Syria peace conference opens with rifts over Assad

Thursday, 23 January 2014 00:00 -     - {{hitsCtrl.values.hits}}

MONTREUX, Switzerland REUTERS: Syria’s Government and Opposition, meeting face to face for the first time at a UN peace conference, angrily spelled out their hostility on Wednesday as world powers also restated contrasting views on the future of President Bashar al-Assad. Opposition leader Ahmed Jarba accused Assad of war crimes that recalled Nazi Germany and demanded the Syrian government delegation at the one-day meeting in Switzerland immediately sign up to an international plan for a transition of power. Syrian Foreign Minister Walid al-Moualem insisted Assad would not bow to outside demands and painted a graphic picture of “terrorist” rebel atrocities supported by Arab and Western states who back the Opposition and were present in the room.

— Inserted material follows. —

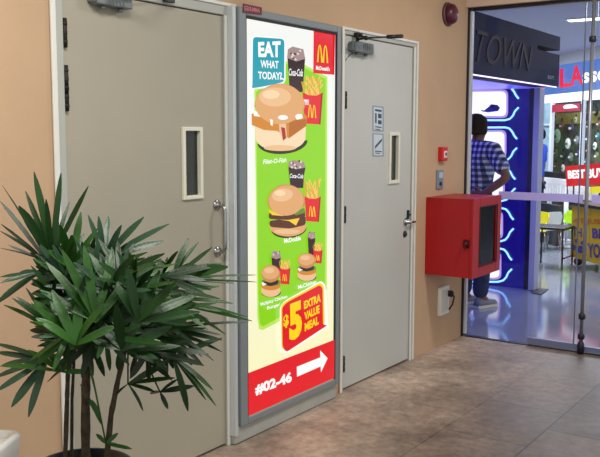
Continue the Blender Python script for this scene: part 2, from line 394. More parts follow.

The United States and Russia, co-sponsors of the conference which UN officials hope can launch further negotiations at Geneva, also revealed their differences over Assad in speeches that began what will be a day of formal presentations. United Nations Secretary-General Ban Ki-moon, who exchanged sharp words with Moualem when the Syrian Minister spoke for more than three times the 10-minute limit Ban had set, opened proceedings at Montreux on Lake Geneva by calling for immediate access to humanitarian aid for areas under siege. “After nearly three painful years of conflict and suffering in Syria, today is a day of fragile but real hope,” Ban said, urging both sides to reach a comprehensive settlement based on the UN Geneva Communique, under which world powers called in 2012 for a transitional government to oversee change in Syria. “Great challenges lie ahead but they are not insurmountable,” he added. Western powers and Russia have sought to set aside their own sharp differences over whether Assad must be forced to make way for an interim administration and have backed the conference as a way to stop the spread of communal and sectarian violence spreading across the region. Moscow and Washington differ, however, over whether the 2012 accord - known as Geneva 1 - means that Assad must step down immediately. Western powers say that it does. The new conference, known as Geneva 2, has raised no great expectations, particularly among Islamist rebels who have branded Western-backed opposition leaders as traitors for even agreeing to be in the same room as Assad’s delegates.